The financial manager of the employer company did not confirm the nature of payment, hence it could not be ascertained whether the assessee is eligible for deduction u/s. 10(14) of the Act.
The pay slip of the assessee clearly mentions that the payment is only
towards offshore bonus and not offshore allowance as claimed by the assessee.
The assessee had not claimed such deduction for the earlier assessment years against such payment received.
4. On appeal, the Ld. CIT(A) confirmed the order of the Ld. AO by observing as under: “3.3. I have considered the submissions of the representative and perused the assessment order. Admittedly, the appellant received offshore bonus on which tax was deducted at source by employer without allowing any exemption. Even while filing returns for assessment years 2008-09 to 2010- 11, the appellant offered the offshore bonus for taxation. Only from assessment year 2010-11 onwards, the appellant claimed that offshore bonus is exempt u/s. 10(14)(ii). As per Sec.10(14)(ii) only the prescribed allowances to the extent prescribed are exempt from tax. However, as per Rule 2 BB(2) offshore bonus is not exempt u/s 10(14)(ii). The representative relied on the proviso to section 10(14)(ii) to argue that limits prescribed in Rule 2 BB(2) shall not be applicable in a case where the proviso is applicable. I find that this argument of the assessee is totally misplaced.

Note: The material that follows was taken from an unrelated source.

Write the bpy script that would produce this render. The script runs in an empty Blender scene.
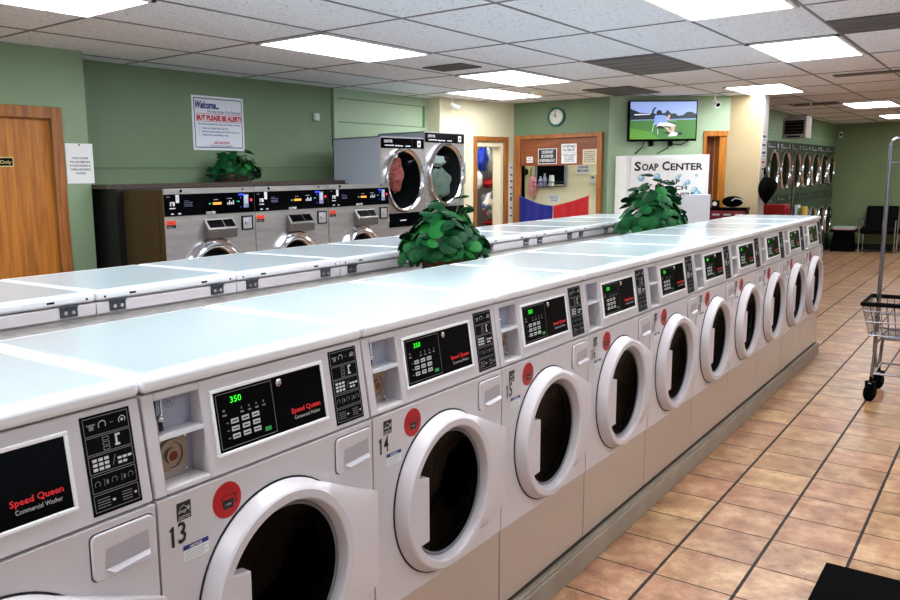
import bpy, bmesh, math, random
from mathutils import Vector, Matrix
random.seed(7)
SC = bpy.context.scene
COL = SC.collection
pi = math.pi

# ------------------------------------------------------------------ camera
YAW, PIT, ROL = 0.669424, 0.155874, -0.016651
CAMP = Vector((1.31805, -0.91936, 1.57399))
fw = Vector((-math.sin(YAW)*math.cos(PIT), math.cos(YAW)*math.cos(PIT), -math.sin(PIT)))
r0 = Vector((math.cos(YAW), math.sin(YAW), 0)); u0 = r0.cross(fw)
rr = r0*math.cos(ROL)+u0*math.sin(ROL); uu = -r0*math.sin(ROL)+u0*math.cos(ROL)
cam_d = bpy.data.cameras.new('camera'); cam = bpy.data.objects.new('camera', cam_d); COL.objects.link(cam)
cam_d.sensor_fit = 'HORIZONTAL'; cam_d.sensor_width = 36; cam_d.lens = 32.5038
cam_d.shift_x = 0.083307; cam_d.shift_y = 0.005842; cam_d.clip_start = 0.02
bk = -fw
cam.matrix_world = Matrix(((rr.x, uu.x, bk.x, CAMP.x), (rr.y, uu.y, bk.y, CAMP.y), (rr.z, uu.z, bk.z, CAMP.z), (0, 0, 0, 1)))
SC.camera = cam
# ------------------------------------------------------------------ world + exposure
wd = bpy.data.worlds.new('world'); SC.world = wd; wd.use_nodes = True
wd.node_tree.nodes['Background'].inputs[0].default_value = (0.8, 0.9, 1.0, 1)
wd.node_tree.nodes['Background'].inputs[1].default_value = 0.95
SC.view_settings.view_transform = 'Standard'; SC.view_settings.look = 'None'
SC.view_settings.gamma = 1; SC.view_settings.use_curve_mapping = False
SC.view_settings.exposure = 0.40
LAMP = 13.0          # strength of the ceiling fixtures

# ------------------------------------------------------------------ materials
def lin(c):
    return tuple(((v/255)/12.92 if v/255 <= 0.04045 else ((v/255+0.055)/1.055)**2.4) for v in c)+(1,)
MATS = {}
def mat(name, c, rough=0.5, metal=0.0, emis=0, spec=0.5, noise=0, nscale=8, stretch=(1, 1, 1), bump=0, coat=0):
    if name in MATS: return MATS[name]
    m = bpy.data.materials.new(name); m.use_nodes = True; nt = m.node_tree; b = nt.nodes['Principled BSDF']
    b.inputs['Base Color'].default_value = lin(c); b.inputs['Roughness'].default_value = rough
    b.inputs['Metallic'].default_value = metal; b.inputs['Specular IOR Level'].default_value = spec
    if coat: b.inputs['Coat Weight'].default_value = coat; b.inputs['Coat Roughness'].default_value = 0.06
    if emis:
        b.inputs['Emission Color'].default_value = lin(c); b.inputs['Emission Strength'].default_value = emis
    if noise or bump:
        tc = nt.nodes.new('ShaderNodeTexCoord'); mp = nt.nodes.new('ShaderNodeMapping'); nz = nt.nodes.new('ShaderNodeTexNoise')
        mp.inputs['Scale'].default_value = stretch; nz.inputs['Scale'].default_value = nscale; nz.inputs['Detail'].default_value = 5
        nt.links.new(tc.outputs['Object'], mp.inputs[0]); nt.links.new(mp.outputs[0], nz.inputs['Vector'])
    if noise:
        cr = nt.nodes.new('ShaderNodeValToRGB'); cr.color_ramp.elements[0].position = .3; cr.color_ramp.elements[1].position = .7
        a = [max(0, v-noise) for v in c]; d = [min(255, v+noise) for v in c]
        cr.color_ramp.elements[0].color = lin(a); cr.color_ramp.elements[1].color = lin(d)
        nt.links.new(nz.outputs['Fac'], cr.inputs[0]); nt.links.new(cr.outputs[0], b.inputs['Base Color'])
    if bump:
        bp = nt.nodes.new('ShaderNodeBump'); bp.inputs['Strength'].default_value = bump; bp.inputs['Distance'].default_value = .01
        nt.links.new(nz.outputs['Fac'], bp.inputs['Height']); nt.links.new(bp.outputs[0], b.inputs['Normal'])
    MATS[name] = m; return m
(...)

3.3.1 As per section 10(14)(ii) only such allowances which are prescribed in Rule 2BB(2) to the extent specified in the above rule are exempt. When the proviso to section 10(14)(ii) is invoked, the assessee will not get any exemption at all as no exemption can be allowed in respect of personal allowances to remunerate or compensate for performing duties unless such allowance is related to the place of his posting or residence. This means that when the proviso is invoked, the appellant will not get any exemption and the argument of the representative that when the proviso is invoked the limits prescribed under Rule 2BB(2) cannot be applied is totally misconceived. I, therefore, find that the assessing officer has correctly taxed the bonus as the term “salary” includes bonus and the same is not exempt under any provision of the IT Act. The addition is confirmed.”
Before us, the Ld. AR submitted that the assessee had received the allowance / bonus, be whatever name it may be called, specifically to meet the expenses exclusively incurred for performing his official duties. He further requested that the matter may be remitted back to the file of the Ld. AO, so that the assessee would be able to produce the bills and vouchers evidencing the expenses incurred by him during the course of employment. He further submitted that the assessee had performed his duties offshore due to which such benefits was extended by the employer considering the expenditure he has to incur solely for performing his official duties. The Ld. AR also relied on the decision of the Chennai Bench of the Tribunal in order dated 06.05.2016, wherein the Tribunal had taken a liberal view considering the facts and circumstance of the case on the identical issue.
The Ld. DR on the other hand vehemently argued in support of the orders of the Revenue authorities and requested for confirming their orders.
I have heard the rival submissions and carefully perused the materials available on the record. On reading the provisions of Section 10(14) of the Act, I find merit in the submission of the Ld. AR. The provisions of Section 2(14)(i) and (ii) of the Act, specifically provide exemption towards any special allowance or benefits received by the assessee in order to meet his expenses incurred exclusively for performing his official duties or for the purpose of the business of the assessee. Thus there is no scope for the assessee to enrich himself from such benefit derived from the employer. Now, it is up to the assessee to establish that the assessee has incurred certain expenditure towards which he has received offshore bonus / allowances. Since the Ld. AR had requested to remit the matter back to the Ld. AO for verifying this aspect, I do not find any harm in complying with his request. Therefore in the interest of justice, I hereby remit the matter back to the file of Ld. AO afresh and also consider the matter in a realistic manner by examining the expenses incurred by the assessee and thereafter allow exemption in accordance with merit and law. While doing so, the Ld. AO shall also take cue from the order of the Tribunal cited by the Ld. AR supra.
In the result the appeal of the assessee is allowed for statistical purposes as indicated herein above.
Order pronounced in the court on the 23rd February, 2017.